Strategic framework for natural disaster risk mitigation using deep learning and cost-benefit analysis

Abstract

Given trends in more frequent and severe natural disaster events, developing effective risk mitigation strategies is crucial to reduce negative economic impacts, due to the limited budget for rehabilitation. To address this need, this study aims to develop a strategic framework for natural disaster risk mitigation, highlighting two different strategic implementation processes (SIPs). SIP-1 is intended to improve the predictability of natural disaster-triggered financial losses using deep learning. To demonstrate SIP-1, SIP-1 explores deep neural networks (DNNs) that learn storm and flood insurance loss ratios associated with selected major indicators and then develops an optimal DNN model. SIP-2 underlines the risk mitigation strategy at the project level, by adopting a cost–benefit analysis method that quantifies the cost effectiveness of disaster prevention projects. In SIP-2, a case study of disaster risk reservoir projects in South Korea was adopted.
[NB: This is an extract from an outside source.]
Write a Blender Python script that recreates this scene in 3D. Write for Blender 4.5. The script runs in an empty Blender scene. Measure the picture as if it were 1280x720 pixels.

The validated result of SIP-1 confirmed that the predictability of the developed DNN is more accurate and reliable than a traditional parametric model, while SIP-2 revealed that maintenance projects are economically more beneficial in the long term as the loss amount becomes smaller after 8 years, coupled with the investment in the projects. The proposed framework is unique as it provides a combinational approach to mitigating economic damages caused by natural disasters at both financial loss and project levels. This study is its first kind and will help practitioners quantify the loss from natural disasters, while allowing them to evaluate the cost effectiveness of risk reduction projects through a holistic approach.